A resposta está frequentemente
ligada a uma dinâmica complexa, um mecanismo de exploração que funciona na base
da cadeia moderna de suprimentos, e que tem suas raízes na pobreza, na
negligência e, mais do que tudo, na corrupção, o combustível que abastece a
escravidão moderna.
De acordo com a organização
Walk Free, há pelo menos 30 milhões de pessoas escravizadas no mundo, o maior
número na história. Infelizmente, o tráfico de pessoas é um negócio que cresce
rapidamente e movimenta quase U$150 bilhões ao ano, mais do que o PIB da
maioria dos países africanos e três vezes os lucros anuais da Apple.
Escravidão é um assunto global,
que vai além da indústria da moda. Relatórios recentes destacam o apelo de
nepaleses que trabalham na construção civil no Qatar por U$ 0,75 a hora em
jornadas de 20 horas e de imigrantes birmaneses na Tailândia que são
traficados, brutalmente espancados e escravizados para pescar em alto mar
o camarão que chega aos nossos pratos.
Hoje, se comparado o PIB de
países com o lucro de corporações globais, percebe-se que estas são maiores e
mais poderosas que muitos governos. No entanto, essas entidades transnacionais
são pouco questionadas. As cadeias de suprimentos estão se tornando cada vez
mais longas e complexas e frequentemente transferem sua responsabilidade à
certificação de terceirizados que, na realidade, não garantem muita coisa.
Mesmo quando as empresas querem fazer a coisa certa, muitas vezes não sabem o
que se passa exatamente em suas cadeias de suprimentos.
E há a corrupção. Muitas das
fábricas em Bangladesh, onde os trabalhadores mal pagos perderam suas vidas,
assim como centenas de fábricas indianas, onde as meninas são vítimas de
trabalho forçado, foram “eticamente auditadas”. Mas algumas destas auditorias
não são nada mais do que negócios lucrativos e fraudulentos administrados por
empresas impostoras locais contratadas por grandes multinacionais.
Segundo a ONU, tanto os
governos como as empresas compartilham um princípio de responsabilidade. Em
outras palavras, os Estados têm a obrigação de estabelecer salários mínimos
legais justos e as empresas devem pagar os salários em conformidade. Mas a ONU
também afirma claramente que, se os governos não conseguem garantir padrões
salariais adequados, as empresas têm a obrigação de respeitar o direito humano
a um salário mínimo e, portanto, devem estar prontas para tomar a iniciativa
nesse sentido.
Uma economia cada vez mais
global exige normas e regulamentos internacionais.
Temos normas rígidas e bem
definidas de segurança e de regulamentação em toda a indústria da aviação, por
que não deveríamos ter medidas universais para manter a escravidão fora das
cadeias de abastecimento?
Mas a regulamentação global não
é certamente a única resposta.
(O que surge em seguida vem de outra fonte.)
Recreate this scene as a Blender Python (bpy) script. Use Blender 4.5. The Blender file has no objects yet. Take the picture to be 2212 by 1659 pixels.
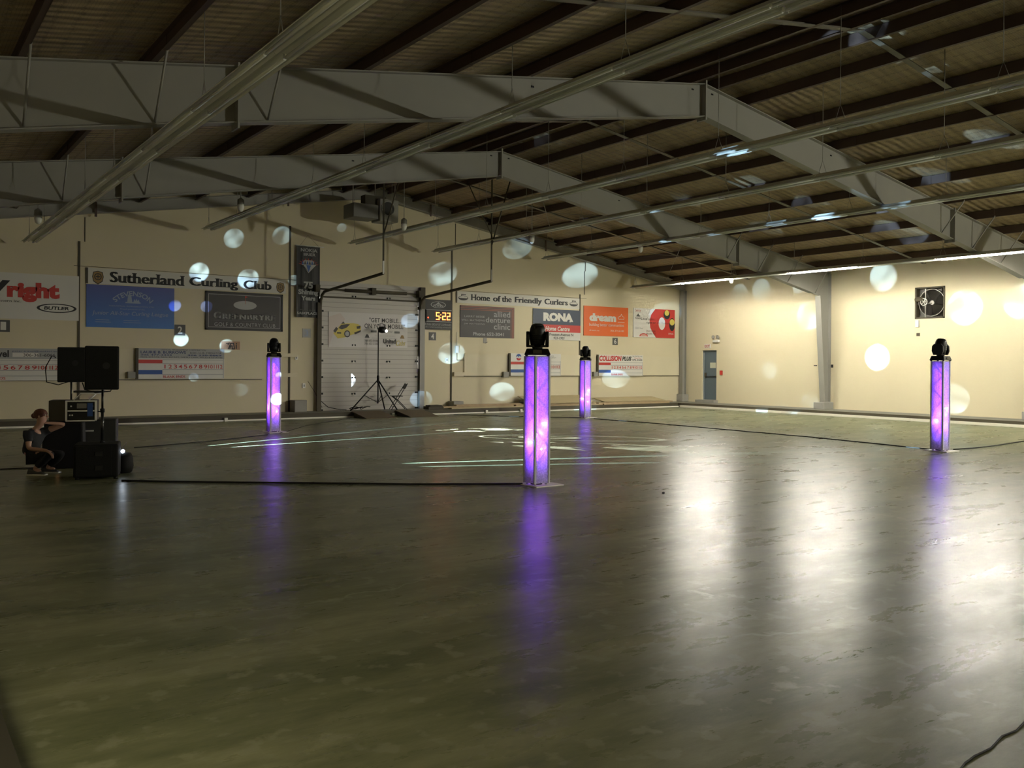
import bpy, bmesh, math, random
from mathutils import Vector, Matrix

# ---------------------------------------------------------------- camera
S = bpy.context.scene
COL = S.collection
cam_d = bpy.data.cameras.new('camera')
cam = bpy.data.objects.new('camera', cam_d)
COL.objects.link(cam)
cam.matrix_world = Matrix(((0.8143204, -0.0045589, -0.5803977, 0.0000000), (-0.5803723, 0.0058196, -0.8143305, 0.0000000), (0.0070902, 0.9999727, 0.0020931, 1.7000000), (0.0000000, 0.0000000, 0.0000000, 1.0000000)))
cam_d.sensor_width = 36.0
cam_d.lens = 31.4664
cam_d.shift_y = -0.01850
cam_d.clip_end = 200
cam_d.clip_start = 0.05
S.camera = cam

# ---------------------------------------------------------------- view, world
S.view_settings.view_transform = 'Standard'
S.view_settings.look = 'None'
S.view_settings.gamma = 1.0
S.view_settings.use_curve_mapping = False
S.view_settings.exposure = 0.0
W = bpy.data.worlds.new('night')
S.world = W
W.use_nodes = True
W.node_tree.nodes['Background'].inputs[0].default_value = (0.010, 0.010, 0.008, 1)
W.node_tree.nodes['Background'].inputs[1].default_value = 1.0
try:
    S.cycles.max_bounces = 6
    S.cycles.diffuse_bounces = 4
    S.cycles.sample_clamp_indirect = 4.0
    S.cycles.use_light_tree = True
except Exception:
    pass

# room constants (metres): rink floor z=0, walkway z=WK, end wall at Y=EY, right wall at X=RX
EY, RX, LX, BY, WK = 26.4, 27.6, -0.9, -9.0, 0.16
XR, ZT, SL = 13.35, 7.25, 0.16          # ridge, top of rafters, roof slope

# ---------------------------------------------------------------- lamps of the hall that are out of view
def lamp(name, kind, loc, energy, color, **kw):
    d = bpy.data.lights.new(name, kind)
    d.energy = energy; d.color = color
    for k, v in kw.items():
        setattr(d, k, v)
    o = bpy.data.objects.new(name, d)
    COL.objects.link(o)
    o.location = loc
    return o
def aim(o, tgt):
    d = Vector(tgt) - o.location
    o.rotation_euler = d.to_track_quat('-Z', 'Y').to_euler()

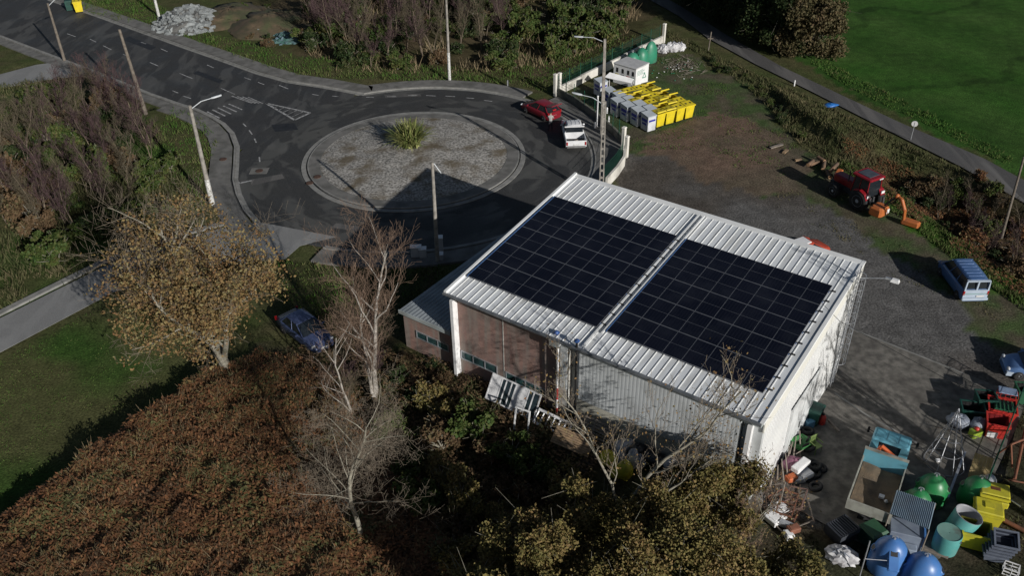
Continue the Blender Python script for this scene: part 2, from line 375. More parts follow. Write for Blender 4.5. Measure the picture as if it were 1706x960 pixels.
# ------------------------------------------------------------ asphalt
def asphalt(name, c1, c2, c3, ang=0., streak=6., polar=False):
    m, nt, b = new_mat(name); N = nt.nodes; L = nt.links
    g = N.new('ShaderNodeNewGeometry'); mp = N.new('ShaderNodeMapping'); mp.inputs['Rotation'].default_value = (0, 0, ang); mp.inputs['Scale'].default_value = (1, 1/streak, 1)
    L.new(g.outputs['Position'], mp.inputs[0]); src0 = mp.outputs[0]
    if polar:
        sb = N.new('ShaderNodeVectorMath'); sb.operation = 'SUBTRACT'; L.new(g.outputs['Position'], sb.inputs[0]); sb.inputs[1].default_value = (CX, CY, 0)
        ln = N.new('ShaderNodeVectorMath'); ln.operation = 'LENGTH'; L.new(sb.outputs[0], ln.inputs[0]); sx = N.new('ShaderNodeSeparateXYZ'); L.new(sb.outputs[0], sx.inputs[0])
        at = N.new('ShaderNodeMath'); at.operation = 'ARCTAN2'; L.new(sx.outputs[1], at.inputs[0]); L.new(sx.outputs[0], at.inputs[1]); ml = N.new('ShaderNodeMath'); ml.operation = 'MULTIPLY'; ml.inputs[1].default_value = 13/streak; L.new(at.outputs[0], ml.inputs[0])
        cb = N.new('ShaderNodeCombineXYZ'); L.new(ln.outputs['Value'], cb.inputs[0]); L.new(ml.outputs[0], cb.inputs[1]); src0 = cb.outputs[0]
    def noise(s, src, d=6, dist=0): n = N.new('ShaderNodeTexNoise'); n.inputs['Scale'].default_value = s; n.inputs['Detail'].default_value = d; n.inputs['Distortion'].default_value = dist; L.new(src, n.inputs['Vector']); return n.outputs['Fac']
    def mix(f, a, c):
        x = N.new('ShaderNodeMix'); x.data_type = 'RGBA'; L.new(f, x.inputs['Factor'])
        for k, v in ((6, a), (7, c)):
            if isinstance(v, tuple): x.inputs[k].default_value = (*v, 1)
            else: L.new(v, x.inputs[k])
        return x.outputs[2]
    def mr(v, a, z): r = N.new('ShaderNodeMapRange'); r.inputs[1].default_value = a; r.inputs[2].default_value = z; L.new(v, r.inputs[0]); return r.outputs[0]
    c = mix(mr(noise(.30, src0, 9, .9), .46, .56), c1, c2)
    c = mix(mr(noise(.55, src0, 8, .6), .56, .80), c, c3)
    c = mix(mr(noise(.7, src0, 9, .7), .50, .56), c, tuple(v*.8 for v in c1))
    sp = noise(30, g.outputs['Position'], 2); c = mix(mr(sp, .2, .95), c, tuple(v*1.5 for v in c2))
    L.new(c, b.inputs['Base Color']); L.new(mr(noise(.3, g.outputs['Position']), .2, 1.1), b.inputs['Roughness']); b.inputs['Specular IOR Level'].default_value = .22
    r = N.new('ShaderNodeMapRange'); r.inputs[1].default_value = .35; r.inputs[2].default_value = .65; r.inputs[3].default_value = .55; r.inputs[4].default_value = .85
    L.new(noise(.3, g.outputs['Position']), r.inputs[0]); L.new(r.outputs[0], b.inputs['Roughness'])
    bp = N.new('ShaderNodeBump'); bp.inputs['Strength'].default_value = .25; bp.inputs['Distance'].default_value = .01; L.new(sp, bp.inputs['Height']); L.new(bp.outputs[0], b.inputs['Normal'])
    return m
rdir = math.atan2(G2(0, 20)[1]-G2(400, 150)[1], G2(0, 20)[0]-G2(400, 150)[0])-math.pi/2
A1 = asphalt('asphalt_main', (.010, .011, .014), (.062, .062, .061), (.12, .118, .112), -rdir, 3.5)
A1c = asphalt('asphalt_circle', (.009, .010, .013), (.066, .066, .063), (.125, .122, .115), .6, 2.2, True)
A2 = asphalt('asphalt_country', (.045, .045, .047), (.11, .105, .10), (.17, .165, .16), .72, 12)
A3 = asphalt('asphalt_pale', (.17, .17, .17), (.21, .21, .205), (.12, .12, .12), .9, 3)
conc = M('concrete_pave', (.17, .165, .155), (.12, .117, .11), 1.2, .9, bump=.3, dirt=(.07, .07, .06), dscale=.6, damt=.6, coord='World')
kerbm = M('kerb_stone', (.26, .255, .24), (.19, .19, .18), 2, .9, dirt=(.10, .10, .09), dscale=1.2, coord='World')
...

Na verdade, se usarmos o mercado como uma força
para o bem, poderíamos ver a mudança em um ritmo muito mais acelerado. Os
governos podem levar anos para aprovar leis, e talvez nunca aplicá-las,
enquanto as grandes empresas têm a capacidade de pagar preços de produção mais
justos e realistas imediatamente, impactando todo o mercado e mudando a vida de
milhões de indivíduos com a decisão
simples de retribuir de forma adequada seus trabalhadores.
Um salário digno é um direito
humano e é fundamental que os consumidores estejam plenamente conscientes do
poder em suas mãos. Nós estaremos no caminho certo somente quando olharmos para
um vestido de U$ 8 como um alerta vermelho e não como um bom negócio.
* Livia Firth é diretora de
criação Eco Age e Monique Villa é CEO da Fundação Thomson Reuters. A
escravização de pessoas na cadeia produtiva é um dos temas da Conferência Trust
Women, que reúne organizações, corporações e governos para discutir a aplicação
e o avanço de leis pelos direitos das mulheres. O jornal Estado é parceiro da
conferência, que ocorre em Londres nos dias 18 e 19 de novembro. O artigo foi
escrito com exclusividade para o blog Do Front.